As someone who finds it challenging to put together my three-year-old son’s toys, I’m rather in awe people who can build stuff — from a simple birdhouse to space-bound rockets and satellites. Lately, I’ve noticed people of all ages taking dreams and ideas from mere ideas on paper to reality. In particular, I’m rather in awe of some Philladelphia high school students who built a hybrid car that runs on soybeans.

 
A car that can go from zero to 60 in four seconds and get more than 50 miles to the gallon would be enough to pique any driver’s interest. So who do we have to thank for it. Ford? GM? Toyota? No — just Victor, David, Cheeseborough, Bruce, and Kosi, five kids from the auto shop program at West Philadelphia High School

The five kids, along with a handful of schoolmates, built the soybean-fueled car as an after-school project. It took them more than a year — rummaging for parts, configuring wires and learning as they went. As teacher Simon Hauger notes, these kids weren’t exactly the cream of the academic crop.

“We have a number of high school dropouts,” he says. “We have a number that have been removed for disciplinary reasons and they end up with us.”

…”If you give kids that have been stereotyped as not being able to do anything an opportunity to do something great, they’ll step up,” he says.

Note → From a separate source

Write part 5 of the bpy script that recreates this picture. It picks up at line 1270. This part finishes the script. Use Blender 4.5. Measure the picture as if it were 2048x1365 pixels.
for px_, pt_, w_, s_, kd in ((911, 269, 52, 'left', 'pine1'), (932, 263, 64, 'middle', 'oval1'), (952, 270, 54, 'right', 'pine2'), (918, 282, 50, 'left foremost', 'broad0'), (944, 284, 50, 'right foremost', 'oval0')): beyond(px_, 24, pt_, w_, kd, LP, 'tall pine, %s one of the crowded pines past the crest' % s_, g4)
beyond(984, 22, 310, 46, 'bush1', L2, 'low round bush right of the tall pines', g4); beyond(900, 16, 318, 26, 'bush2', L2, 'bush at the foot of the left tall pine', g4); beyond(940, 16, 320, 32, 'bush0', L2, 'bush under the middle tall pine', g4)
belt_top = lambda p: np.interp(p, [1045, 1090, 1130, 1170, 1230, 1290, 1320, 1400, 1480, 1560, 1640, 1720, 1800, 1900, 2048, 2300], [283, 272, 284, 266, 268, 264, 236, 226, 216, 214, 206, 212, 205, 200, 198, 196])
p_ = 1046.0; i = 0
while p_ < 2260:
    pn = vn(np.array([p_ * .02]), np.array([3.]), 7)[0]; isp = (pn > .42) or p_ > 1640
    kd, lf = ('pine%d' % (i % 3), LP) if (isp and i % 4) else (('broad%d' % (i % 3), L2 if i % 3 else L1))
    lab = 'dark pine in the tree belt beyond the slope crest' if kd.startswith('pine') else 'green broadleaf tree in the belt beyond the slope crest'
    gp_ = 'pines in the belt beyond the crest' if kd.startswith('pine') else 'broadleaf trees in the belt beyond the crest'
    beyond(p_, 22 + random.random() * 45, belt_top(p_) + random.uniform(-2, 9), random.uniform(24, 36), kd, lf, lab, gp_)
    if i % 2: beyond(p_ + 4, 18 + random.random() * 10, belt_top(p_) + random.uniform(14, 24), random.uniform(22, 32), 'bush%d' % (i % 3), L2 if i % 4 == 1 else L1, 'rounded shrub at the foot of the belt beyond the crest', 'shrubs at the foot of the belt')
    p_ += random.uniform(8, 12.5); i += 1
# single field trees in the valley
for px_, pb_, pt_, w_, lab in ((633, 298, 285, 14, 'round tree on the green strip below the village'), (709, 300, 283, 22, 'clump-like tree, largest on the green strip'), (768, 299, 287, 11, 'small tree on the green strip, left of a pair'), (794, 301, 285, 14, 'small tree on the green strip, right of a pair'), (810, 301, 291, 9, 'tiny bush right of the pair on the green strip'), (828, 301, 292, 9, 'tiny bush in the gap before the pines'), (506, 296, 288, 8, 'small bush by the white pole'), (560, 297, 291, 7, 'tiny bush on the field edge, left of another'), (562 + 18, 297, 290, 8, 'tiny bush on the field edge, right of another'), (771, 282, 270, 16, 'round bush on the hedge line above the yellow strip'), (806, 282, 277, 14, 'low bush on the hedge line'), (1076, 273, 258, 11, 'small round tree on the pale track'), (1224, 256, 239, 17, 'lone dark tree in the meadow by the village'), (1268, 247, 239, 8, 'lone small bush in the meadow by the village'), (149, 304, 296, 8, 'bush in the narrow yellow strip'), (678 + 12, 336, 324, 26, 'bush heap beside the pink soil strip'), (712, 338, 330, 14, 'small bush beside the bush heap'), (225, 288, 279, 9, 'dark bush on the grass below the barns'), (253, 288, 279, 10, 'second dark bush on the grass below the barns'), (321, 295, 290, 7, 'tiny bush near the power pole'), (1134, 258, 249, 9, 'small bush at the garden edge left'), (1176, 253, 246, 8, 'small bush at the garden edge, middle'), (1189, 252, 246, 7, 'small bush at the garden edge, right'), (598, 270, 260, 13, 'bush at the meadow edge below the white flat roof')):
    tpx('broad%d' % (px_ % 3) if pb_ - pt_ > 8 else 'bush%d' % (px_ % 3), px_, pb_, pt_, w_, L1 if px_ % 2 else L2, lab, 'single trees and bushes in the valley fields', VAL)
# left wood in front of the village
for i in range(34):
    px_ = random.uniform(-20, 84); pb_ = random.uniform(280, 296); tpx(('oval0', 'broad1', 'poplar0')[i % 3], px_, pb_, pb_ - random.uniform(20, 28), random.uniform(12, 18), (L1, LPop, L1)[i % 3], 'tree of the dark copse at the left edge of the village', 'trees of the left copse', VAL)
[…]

The high school inventors have more than earned their “Fab Five” moniker, but they’re not the only ones building some pretty amazing things. Just in the past week, Make Magazine has featured an update on a Rube Goldberg contest at Purdue University, and a Mexican grandfather who builds his own rockets. I f you’re inclined to try your own hand at this, you can check their post on making water rockets, or visit Dirk’s Rocket Dungeon and check out some old rocket plans for reference.

As for me, I’ll stick to putting together my kid’s toys.  That’s challenge enough for me.